Another job for that unobtainium catalyst of yours, I muttered. Where’s the value when biogas is already at a high value. “Isn’t the ethanol market saturated?

“Carbon storage, crikey, you Neanderthal.  You can inject a hundred times more carbon into a formation if it’s a liquid, I’ll wager. So, combust half the biomass, feed half to the digesters, you’ll have Co2 on your hands but combine that with steam and methane to make more ethanol. Chuck that down the well, reduce your capex by an order of magnitude because the well can hold so much more. But I’ll go you one better.”

The limestone option

“Yes?” I enquired.

“Burn limestone,” Westlake quipped. 

I choked back my laughter. “Why would I burn limestone? That makes CO2!”

“Yes, but at the point source, capture that, mix it with methane and steam, make ethanol. Now you have ethanol and calcium oxide. Chuck the CaO into a pond, watch it grab CO2 from the water to make new limestone. Them, the pond will absorb the same amount of CO2 from the sky. Passive capture of skyfill, paid for with low carbon ethanol sales that are worth more than the power purchased to run the system. Prest-o, change-o, world’s CO2 problem, solved. That’s the stoichiometry!” He seemed pleased with himself, adding quietly, “That’s your Christmas present, matey.”

Finishing up

I could hear it in the phone, it was evening now in Australia and the wind would blow hard all night. The glossy black cockatoos and the galahs had struck up in song with a scratching and a pulse that was like two rubber boots being scraped against each other. There was more rain on the way and the road down to Longreach might wash down in flood, and it was time to go.
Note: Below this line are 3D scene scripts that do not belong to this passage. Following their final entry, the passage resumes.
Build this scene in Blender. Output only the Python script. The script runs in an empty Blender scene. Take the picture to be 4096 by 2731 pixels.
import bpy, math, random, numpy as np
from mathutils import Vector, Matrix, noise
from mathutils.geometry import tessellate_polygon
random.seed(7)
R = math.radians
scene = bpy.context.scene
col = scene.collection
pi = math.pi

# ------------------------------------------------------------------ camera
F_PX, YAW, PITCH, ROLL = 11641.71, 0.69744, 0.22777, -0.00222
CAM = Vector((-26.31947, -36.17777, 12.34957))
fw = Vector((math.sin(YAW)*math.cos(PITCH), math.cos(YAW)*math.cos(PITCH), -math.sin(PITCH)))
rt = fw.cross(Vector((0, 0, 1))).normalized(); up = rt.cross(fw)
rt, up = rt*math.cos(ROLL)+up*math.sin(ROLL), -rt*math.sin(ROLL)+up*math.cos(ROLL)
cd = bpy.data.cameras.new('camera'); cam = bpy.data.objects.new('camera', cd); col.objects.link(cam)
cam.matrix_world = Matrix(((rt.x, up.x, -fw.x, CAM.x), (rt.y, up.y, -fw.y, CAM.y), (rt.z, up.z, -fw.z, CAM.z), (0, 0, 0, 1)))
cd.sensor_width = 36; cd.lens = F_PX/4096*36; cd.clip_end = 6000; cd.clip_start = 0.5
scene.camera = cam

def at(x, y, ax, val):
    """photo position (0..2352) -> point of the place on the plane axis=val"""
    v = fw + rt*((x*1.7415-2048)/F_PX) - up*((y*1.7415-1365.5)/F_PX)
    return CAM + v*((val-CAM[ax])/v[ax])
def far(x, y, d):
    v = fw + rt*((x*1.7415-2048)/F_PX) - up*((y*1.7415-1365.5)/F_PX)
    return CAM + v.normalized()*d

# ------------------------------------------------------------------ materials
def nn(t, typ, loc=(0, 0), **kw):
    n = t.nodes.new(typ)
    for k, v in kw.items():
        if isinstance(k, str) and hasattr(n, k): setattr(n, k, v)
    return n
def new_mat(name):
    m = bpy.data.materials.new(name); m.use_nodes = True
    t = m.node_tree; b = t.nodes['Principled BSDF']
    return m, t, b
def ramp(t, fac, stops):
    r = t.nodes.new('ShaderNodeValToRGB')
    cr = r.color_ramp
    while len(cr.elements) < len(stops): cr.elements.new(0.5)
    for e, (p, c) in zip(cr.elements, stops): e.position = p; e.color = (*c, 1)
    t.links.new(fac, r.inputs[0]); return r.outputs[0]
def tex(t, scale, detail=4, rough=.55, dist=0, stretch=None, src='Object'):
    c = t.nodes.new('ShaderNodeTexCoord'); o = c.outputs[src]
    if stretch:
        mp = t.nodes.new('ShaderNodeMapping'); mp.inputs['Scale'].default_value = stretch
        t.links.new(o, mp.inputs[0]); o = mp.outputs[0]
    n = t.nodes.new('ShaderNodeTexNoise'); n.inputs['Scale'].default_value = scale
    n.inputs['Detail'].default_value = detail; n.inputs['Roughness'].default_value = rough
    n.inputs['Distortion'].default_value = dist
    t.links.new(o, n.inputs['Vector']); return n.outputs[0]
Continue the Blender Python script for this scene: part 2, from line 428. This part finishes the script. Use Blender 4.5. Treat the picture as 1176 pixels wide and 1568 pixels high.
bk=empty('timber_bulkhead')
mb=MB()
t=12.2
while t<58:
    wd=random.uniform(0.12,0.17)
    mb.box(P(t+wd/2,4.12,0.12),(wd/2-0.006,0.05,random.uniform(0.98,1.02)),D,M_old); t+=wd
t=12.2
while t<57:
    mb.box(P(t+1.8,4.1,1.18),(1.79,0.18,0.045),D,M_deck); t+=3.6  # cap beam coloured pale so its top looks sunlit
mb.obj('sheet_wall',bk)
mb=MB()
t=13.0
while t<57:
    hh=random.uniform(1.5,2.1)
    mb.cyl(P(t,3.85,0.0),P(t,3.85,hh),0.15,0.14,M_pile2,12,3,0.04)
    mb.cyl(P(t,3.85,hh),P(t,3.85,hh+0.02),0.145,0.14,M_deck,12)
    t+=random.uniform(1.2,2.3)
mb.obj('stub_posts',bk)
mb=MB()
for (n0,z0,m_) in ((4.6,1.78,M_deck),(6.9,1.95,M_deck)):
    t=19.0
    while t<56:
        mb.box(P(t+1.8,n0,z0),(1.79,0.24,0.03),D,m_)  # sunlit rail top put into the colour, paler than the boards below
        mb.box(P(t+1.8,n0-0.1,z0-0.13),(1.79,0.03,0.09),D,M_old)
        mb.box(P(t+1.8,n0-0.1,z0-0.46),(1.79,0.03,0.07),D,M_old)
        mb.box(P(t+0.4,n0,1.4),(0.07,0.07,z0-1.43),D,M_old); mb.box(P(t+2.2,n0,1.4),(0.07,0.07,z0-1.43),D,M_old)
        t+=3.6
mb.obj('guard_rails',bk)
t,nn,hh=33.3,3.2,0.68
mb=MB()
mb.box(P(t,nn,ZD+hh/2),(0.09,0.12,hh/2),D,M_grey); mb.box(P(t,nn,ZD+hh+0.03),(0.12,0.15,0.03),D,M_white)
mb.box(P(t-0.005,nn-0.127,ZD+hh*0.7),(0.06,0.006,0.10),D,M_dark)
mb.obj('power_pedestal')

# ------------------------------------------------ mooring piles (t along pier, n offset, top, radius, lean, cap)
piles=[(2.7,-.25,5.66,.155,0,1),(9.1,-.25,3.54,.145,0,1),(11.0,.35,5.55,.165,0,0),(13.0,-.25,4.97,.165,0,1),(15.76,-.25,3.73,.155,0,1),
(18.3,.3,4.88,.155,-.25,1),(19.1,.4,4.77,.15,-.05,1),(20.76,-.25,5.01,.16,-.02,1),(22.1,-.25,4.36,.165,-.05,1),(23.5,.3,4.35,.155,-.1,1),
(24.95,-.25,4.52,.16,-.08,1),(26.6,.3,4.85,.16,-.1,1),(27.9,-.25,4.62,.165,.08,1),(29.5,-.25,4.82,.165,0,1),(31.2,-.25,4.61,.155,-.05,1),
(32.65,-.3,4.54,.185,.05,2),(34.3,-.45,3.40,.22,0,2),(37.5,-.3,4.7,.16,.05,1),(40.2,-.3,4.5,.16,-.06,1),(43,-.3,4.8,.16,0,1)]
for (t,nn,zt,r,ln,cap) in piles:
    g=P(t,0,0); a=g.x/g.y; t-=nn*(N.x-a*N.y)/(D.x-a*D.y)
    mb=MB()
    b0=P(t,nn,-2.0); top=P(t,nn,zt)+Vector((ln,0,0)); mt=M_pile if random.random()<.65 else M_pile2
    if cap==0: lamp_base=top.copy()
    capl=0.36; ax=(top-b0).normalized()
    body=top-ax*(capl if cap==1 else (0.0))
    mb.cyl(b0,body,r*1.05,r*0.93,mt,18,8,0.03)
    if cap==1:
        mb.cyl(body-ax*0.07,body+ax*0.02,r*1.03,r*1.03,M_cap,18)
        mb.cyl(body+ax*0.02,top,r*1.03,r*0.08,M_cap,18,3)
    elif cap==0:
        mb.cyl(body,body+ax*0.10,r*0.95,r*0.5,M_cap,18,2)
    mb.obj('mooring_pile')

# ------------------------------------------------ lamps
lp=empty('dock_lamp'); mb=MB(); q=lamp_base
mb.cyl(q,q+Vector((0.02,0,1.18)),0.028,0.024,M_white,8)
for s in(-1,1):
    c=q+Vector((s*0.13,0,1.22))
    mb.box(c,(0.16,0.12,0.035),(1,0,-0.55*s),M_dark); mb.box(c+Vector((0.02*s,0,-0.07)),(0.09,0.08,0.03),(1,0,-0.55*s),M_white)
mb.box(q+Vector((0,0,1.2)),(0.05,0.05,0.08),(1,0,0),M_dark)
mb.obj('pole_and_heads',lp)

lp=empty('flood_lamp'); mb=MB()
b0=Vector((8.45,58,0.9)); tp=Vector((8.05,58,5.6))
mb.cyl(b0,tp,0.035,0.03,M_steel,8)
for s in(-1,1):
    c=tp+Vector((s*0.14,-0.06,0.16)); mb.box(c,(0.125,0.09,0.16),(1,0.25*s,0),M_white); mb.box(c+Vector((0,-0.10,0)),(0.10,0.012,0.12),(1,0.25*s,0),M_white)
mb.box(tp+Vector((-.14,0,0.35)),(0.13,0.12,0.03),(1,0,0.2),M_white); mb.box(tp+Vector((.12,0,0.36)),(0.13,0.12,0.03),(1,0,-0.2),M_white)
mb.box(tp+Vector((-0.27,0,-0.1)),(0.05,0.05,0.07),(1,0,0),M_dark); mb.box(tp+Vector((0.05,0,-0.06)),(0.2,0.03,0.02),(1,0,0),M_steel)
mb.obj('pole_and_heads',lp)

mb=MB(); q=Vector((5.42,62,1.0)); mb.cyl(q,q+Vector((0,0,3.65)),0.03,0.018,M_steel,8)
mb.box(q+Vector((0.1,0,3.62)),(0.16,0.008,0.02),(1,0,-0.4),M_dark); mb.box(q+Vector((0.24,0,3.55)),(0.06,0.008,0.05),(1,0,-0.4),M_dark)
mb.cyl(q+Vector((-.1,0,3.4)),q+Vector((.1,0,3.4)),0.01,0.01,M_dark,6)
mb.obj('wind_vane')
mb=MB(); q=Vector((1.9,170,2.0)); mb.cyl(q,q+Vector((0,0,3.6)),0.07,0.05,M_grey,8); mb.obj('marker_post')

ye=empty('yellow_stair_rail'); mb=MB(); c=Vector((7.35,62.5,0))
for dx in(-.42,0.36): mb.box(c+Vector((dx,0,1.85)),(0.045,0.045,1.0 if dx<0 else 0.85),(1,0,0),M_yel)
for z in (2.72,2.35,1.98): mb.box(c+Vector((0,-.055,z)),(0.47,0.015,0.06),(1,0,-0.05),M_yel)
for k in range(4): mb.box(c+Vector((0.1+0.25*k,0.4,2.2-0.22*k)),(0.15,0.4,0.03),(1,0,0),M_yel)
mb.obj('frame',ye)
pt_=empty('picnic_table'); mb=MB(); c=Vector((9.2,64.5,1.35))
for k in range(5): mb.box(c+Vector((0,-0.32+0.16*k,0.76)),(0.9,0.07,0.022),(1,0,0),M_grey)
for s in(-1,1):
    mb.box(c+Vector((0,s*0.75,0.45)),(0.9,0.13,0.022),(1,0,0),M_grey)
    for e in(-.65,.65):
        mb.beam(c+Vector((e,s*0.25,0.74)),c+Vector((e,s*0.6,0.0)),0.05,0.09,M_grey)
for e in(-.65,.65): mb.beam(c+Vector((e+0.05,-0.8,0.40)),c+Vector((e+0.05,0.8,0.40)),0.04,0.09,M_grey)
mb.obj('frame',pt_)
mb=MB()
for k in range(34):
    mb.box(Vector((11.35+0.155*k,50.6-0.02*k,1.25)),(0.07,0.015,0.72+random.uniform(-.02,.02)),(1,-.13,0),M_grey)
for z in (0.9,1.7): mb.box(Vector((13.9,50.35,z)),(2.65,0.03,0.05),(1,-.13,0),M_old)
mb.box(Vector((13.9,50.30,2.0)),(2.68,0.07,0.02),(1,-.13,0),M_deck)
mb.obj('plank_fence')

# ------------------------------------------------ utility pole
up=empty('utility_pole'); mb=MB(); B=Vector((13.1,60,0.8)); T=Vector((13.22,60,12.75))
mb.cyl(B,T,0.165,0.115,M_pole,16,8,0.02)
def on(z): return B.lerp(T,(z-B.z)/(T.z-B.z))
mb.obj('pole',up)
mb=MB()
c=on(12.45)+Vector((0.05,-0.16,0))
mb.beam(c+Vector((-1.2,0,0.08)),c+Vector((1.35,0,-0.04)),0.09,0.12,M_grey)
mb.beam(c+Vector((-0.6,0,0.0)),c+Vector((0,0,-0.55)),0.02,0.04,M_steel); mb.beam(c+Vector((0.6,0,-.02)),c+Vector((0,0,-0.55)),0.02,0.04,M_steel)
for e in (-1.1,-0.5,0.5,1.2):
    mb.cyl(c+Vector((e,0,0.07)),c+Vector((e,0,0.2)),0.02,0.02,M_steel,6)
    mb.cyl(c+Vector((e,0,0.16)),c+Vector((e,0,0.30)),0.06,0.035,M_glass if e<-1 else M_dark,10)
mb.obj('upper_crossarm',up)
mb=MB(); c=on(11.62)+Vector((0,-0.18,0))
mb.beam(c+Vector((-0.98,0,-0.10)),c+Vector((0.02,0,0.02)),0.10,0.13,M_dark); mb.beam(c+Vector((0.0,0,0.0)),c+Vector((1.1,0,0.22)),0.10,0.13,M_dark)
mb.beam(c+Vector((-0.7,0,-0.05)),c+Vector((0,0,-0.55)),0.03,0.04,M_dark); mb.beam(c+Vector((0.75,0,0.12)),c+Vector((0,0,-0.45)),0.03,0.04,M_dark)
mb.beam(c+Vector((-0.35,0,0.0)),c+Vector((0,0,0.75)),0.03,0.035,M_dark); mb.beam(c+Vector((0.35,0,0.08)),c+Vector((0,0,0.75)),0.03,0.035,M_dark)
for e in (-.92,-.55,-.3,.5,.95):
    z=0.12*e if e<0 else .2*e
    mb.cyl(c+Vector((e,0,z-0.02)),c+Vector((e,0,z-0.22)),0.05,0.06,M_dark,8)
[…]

We wished each other a happy Christmas, and then he rang off. I sat there, as always, thunking about what Dr. Westlake had outlined. Is all of it possible? Is any of it possible? Does he have it tested, proven, patented? Our wily Australian never quite confirms it one way or the other. Leaving me to wonder, which I suppose is the point of it? Now, if Santa would just bring me some unobtainium, we might be somewhere.